Ao longo de uma celebração com Deus no seio da Igreja reunida, somos chamados a este exercício litúrgico de falar a Deus e de acolher o falar de Deus. Falar e saber escutar. E escutar muitas vezes no silêncio. Um falar coletivo e uma escuta também coletiva. Uma adoração conjunta e um saber fazer silêncio em conjunto. Importa trabalhar esta arte de fazer silêncio litúrgico coletivo. Não como um tempo de embaraço a ser rapidamente ultrapassado como se tratasse de uma coisa estranha, mas antes como um tempo nobre no qual e através do meu silêncio eu também respeito o silêncio dos outros e a sua intimidade com Deus. No silêncio litúrgico coletivo somos todos iguais dado que ninguém se sobrepõe a ninguém. E somos iguais porque mostramos também todos uns aos outros a nossa necessidade de Deus e de O Escutar.

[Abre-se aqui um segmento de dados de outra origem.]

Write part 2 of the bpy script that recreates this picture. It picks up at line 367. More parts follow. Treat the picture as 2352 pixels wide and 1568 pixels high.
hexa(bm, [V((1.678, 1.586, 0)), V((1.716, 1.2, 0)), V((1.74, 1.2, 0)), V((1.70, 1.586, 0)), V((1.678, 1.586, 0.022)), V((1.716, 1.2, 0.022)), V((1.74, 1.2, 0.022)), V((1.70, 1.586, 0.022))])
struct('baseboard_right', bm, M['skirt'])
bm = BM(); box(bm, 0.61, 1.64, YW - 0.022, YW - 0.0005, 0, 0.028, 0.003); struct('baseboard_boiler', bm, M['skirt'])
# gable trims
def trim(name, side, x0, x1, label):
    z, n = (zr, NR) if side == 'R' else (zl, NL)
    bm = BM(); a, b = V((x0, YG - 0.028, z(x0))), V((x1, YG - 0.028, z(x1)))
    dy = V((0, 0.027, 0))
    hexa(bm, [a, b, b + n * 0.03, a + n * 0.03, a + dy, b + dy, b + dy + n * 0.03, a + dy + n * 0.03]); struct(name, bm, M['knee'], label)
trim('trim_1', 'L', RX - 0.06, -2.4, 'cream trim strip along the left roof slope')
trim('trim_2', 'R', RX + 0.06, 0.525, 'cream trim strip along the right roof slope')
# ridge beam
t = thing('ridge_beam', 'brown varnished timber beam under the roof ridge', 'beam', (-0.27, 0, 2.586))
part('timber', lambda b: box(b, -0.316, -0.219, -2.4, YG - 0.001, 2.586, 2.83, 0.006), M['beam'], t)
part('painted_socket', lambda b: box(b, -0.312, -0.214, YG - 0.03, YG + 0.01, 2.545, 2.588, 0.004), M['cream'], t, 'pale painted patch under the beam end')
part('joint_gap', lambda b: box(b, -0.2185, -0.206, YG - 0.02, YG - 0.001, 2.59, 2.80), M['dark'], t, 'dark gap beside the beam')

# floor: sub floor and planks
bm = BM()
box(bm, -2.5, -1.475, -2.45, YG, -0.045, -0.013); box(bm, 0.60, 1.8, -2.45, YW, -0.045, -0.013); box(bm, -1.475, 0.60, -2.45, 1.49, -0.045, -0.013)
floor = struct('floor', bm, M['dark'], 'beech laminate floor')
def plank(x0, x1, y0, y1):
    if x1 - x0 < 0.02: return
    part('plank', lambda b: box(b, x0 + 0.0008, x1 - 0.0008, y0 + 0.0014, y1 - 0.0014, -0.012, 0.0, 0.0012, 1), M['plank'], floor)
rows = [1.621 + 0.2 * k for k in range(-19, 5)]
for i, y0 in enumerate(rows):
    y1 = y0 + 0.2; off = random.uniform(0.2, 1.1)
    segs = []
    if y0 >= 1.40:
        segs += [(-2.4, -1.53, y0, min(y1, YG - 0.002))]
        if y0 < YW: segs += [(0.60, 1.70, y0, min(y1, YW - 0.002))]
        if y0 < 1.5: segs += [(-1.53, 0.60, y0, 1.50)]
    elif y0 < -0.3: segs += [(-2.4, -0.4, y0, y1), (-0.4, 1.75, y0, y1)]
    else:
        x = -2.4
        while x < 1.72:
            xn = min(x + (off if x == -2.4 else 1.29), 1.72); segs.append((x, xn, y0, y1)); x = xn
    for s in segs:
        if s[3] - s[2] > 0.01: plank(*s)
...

Muitas vezes também na nossa vida individual e enquanto Igreja escutámos Deus, mas por vezes duvidamos daquilo que Deus está a dizer-nos e da sua possível concretização. «Escutar Deus» é abrirmo-nos à sua novidade e inesperado para a nossa vida. Assim aconteceu com Abraão conforme escutámos na primeira leitura. «Deus disse a Abraão: «A tua mulher já não continuará a chamar-se Sarai, mas Sara. Hei-de abençoá-la e farei com que ela tenha um filho teu. Ainda há-de ser mãe de muitos povos e há-de haver reis entre os seus descendentes. Abraão inclinou-se e sorriu, pensando no seu intimo: «Será que Sara vai mesmo ter um filho aos noventa anos?». A promessa que Deus fez a Abraão veio a cumprir-se com o nascimento de Isaac o que levou Sara a afirmar: «Deus guardou para mim um sorriso e todos os que ouvirem esta notícia, hão de sorrir por causa de mim».

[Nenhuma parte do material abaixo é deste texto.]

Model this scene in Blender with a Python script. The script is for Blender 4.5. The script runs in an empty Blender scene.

«Escutar Jesus» é perceber que Deus nos fala essencialmente através de promessas e não de imposições ou regras. As promessas de Deus apontam sempre para o futuro, para uma vida nova, para uma novidade que irrompe no meio da nossa por vezes descrença e limitação humana. Na promessa de Deus nada há de impossível e os seus sonhos tornam-se realidade na nossa vida.
«Escutar Jesus» hoje é disponibilizarmo-nos para uma relação de vida que requer de cada um de nós e de toda a Igreja um acolhimento, uma resposta e uma opção de vida. S. Paulo hoje na sua carta aos Filipenses exprime bem esta resposta e opção a que somos chamados quando afirma: «Esqueço-me do que ficou para trás e esforço-me por atingir o que está diante de mim. Deste modo caminho em direção à meta para obter o prémio que Deus nos prometeu dar no céu por meio de Cristo Jesus».

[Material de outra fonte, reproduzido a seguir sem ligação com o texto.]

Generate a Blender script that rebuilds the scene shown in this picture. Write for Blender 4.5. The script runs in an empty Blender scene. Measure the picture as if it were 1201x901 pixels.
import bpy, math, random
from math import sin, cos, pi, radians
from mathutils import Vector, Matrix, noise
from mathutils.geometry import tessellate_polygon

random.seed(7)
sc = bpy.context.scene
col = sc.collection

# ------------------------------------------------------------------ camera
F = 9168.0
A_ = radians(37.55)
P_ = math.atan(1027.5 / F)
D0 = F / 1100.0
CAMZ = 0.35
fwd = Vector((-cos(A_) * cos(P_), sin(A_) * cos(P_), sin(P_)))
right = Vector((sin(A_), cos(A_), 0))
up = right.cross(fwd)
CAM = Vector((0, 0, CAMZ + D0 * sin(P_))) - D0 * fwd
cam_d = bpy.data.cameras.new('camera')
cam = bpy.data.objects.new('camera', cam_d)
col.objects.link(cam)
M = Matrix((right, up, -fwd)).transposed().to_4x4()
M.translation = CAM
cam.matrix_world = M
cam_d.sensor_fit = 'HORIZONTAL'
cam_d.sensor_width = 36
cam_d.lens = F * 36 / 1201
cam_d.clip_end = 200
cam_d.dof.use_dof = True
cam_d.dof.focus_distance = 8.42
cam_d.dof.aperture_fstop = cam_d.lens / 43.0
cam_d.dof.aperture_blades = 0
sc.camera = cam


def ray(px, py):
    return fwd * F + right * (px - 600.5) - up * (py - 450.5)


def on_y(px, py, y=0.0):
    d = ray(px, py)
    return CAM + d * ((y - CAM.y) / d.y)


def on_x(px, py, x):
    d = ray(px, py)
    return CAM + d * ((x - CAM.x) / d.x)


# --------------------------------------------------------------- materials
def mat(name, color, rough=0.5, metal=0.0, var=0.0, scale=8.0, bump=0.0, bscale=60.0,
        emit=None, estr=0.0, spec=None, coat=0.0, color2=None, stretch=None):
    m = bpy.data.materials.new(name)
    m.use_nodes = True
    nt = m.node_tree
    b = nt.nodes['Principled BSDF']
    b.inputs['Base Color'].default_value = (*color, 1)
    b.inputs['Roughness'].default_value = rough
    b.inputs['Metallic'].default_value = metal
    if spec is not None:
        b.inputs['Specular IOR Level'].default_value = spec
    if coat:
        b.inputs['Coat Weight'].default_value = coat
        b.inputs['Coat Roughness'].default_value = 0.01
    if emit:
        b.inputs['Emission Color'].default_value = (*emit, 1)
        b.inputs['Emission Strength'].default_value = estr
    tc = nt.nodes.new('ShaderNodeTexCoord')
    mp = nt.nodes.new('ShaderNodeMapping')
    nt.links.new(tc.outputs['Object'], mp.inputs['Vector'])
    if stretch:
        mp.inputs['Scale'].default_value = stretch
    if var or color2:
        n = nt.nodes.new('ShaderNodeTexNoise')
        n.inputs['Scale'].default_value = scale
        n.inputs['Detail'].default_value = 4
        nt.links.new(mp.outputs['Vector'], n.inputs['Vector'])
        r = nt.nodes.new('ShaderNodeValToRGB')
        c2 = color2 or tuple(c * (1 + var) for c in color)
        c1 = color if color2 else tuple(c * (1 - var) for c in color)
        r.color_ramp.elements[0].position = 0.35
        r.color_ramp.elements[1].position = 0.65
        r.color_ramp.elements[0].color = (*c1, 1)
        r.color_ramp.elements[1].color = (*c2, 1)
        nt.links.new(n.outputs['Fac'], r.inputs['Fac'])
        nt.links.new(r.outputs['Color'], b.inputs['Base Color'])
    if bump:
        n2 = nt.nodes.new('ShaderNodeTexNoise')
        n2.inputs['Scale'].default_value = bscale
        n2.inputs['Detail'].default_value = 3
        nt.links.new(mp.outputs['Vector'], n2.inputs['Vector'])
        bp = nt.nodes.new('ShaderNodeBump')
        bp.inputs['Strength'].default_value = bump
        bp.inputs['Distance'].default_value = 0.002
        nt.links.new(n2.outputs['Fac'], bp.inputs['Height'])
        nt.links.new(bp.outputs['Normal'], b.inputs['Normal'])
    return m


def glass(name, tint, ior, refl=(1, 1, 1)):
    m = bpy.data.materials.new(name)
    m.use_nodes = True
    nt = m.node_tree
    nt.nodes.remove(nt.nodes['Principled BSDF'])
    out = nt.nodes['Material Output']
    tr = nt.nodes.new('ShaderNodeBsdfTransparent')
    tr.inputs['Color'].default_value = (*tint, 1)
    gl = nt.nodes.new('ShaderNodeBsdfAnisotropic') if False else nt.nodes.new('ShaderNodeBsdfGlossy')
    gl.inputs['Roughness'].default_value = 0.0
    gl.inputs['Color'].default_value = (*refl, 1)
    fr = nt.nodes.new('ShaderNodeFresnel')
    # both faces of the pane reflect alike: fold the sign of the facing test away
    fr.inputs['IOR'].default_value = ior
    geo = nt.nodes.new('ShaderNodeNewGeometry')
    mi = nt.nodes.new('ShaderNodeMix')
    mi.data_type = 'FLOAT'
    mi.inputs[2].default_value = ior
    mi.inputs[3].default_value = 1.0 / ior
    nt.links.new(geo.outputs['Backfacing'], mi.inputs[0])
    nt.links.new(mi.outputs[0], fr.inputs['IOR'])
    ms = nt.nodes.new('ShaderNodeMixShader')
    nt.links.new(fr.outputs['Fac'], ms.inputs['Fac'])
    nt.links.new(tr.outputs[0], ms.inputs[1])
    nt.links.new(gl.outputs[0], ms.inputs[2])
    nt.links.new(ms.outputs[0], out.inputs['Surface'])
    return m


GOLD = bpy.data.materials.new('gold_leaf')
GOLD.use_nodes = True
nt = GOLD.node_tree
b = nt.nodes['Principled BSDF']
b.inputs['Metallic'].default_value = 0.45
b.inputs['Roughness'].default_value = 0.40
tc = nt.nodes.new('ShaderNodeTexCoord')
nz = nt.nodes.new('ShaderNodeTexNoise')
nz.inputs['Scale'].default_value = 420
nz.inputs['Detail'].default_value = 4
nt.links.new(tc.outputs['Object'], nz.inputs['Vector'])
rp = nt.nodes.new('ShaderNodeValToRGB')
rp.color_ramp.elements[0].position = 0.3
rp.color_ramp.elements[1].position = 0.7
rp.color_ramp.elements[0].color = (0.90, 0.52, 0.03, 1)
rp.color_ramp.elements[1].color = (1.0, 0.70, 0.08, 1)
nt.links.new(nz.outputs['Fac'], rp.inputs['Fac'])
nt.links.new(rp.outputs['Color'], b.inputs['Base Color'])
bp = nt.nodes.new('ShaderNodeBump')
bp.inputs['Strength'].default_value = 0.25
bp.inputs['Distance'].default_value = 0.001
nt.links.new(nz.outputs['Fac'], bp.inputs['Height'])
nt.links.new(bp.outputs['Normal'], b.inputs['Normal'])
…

Nesta quaresma cada um de nós e todos enquanto Igreja, somos chamados a «Escutar Jesus» e não deixar que o barulho e a gritaria do nosso quotidiano nos desviem daquilo que é verdadeiramente essencial. Haverá muitas vozes e falsos profetas que nos vão tentar, pedindo que os escutemos.
Nesta quaresma «Escutar Jesus» requer tempos de silêncio e de acolhimento da sua palavra. Não nos preocupemos tanto em falar a Deus na oração, mas antes em acolher o seu falar que muitas vezes vem a nós através do silêncio.
Tal como Pedro, Tiago e João, também nós nesta quaresma, somos chamados a subir o monte com Jesus e deixarmo-nos estar aí com o Senhor. Quem sobe o monte larga o acessório e acolhe o essencial para a sua vida.
Nesta quaresma Jesus quer operar em cada um de nós uma transfiguração interior que nos leve depois na Páscoa a perceber a sua presença de Ressuscitado entre nós.
«Este é o meu Filho querido. Oiçam o que ele diz.»
Em nome do Pai, do Filho e do Espírito Santo. Ámen.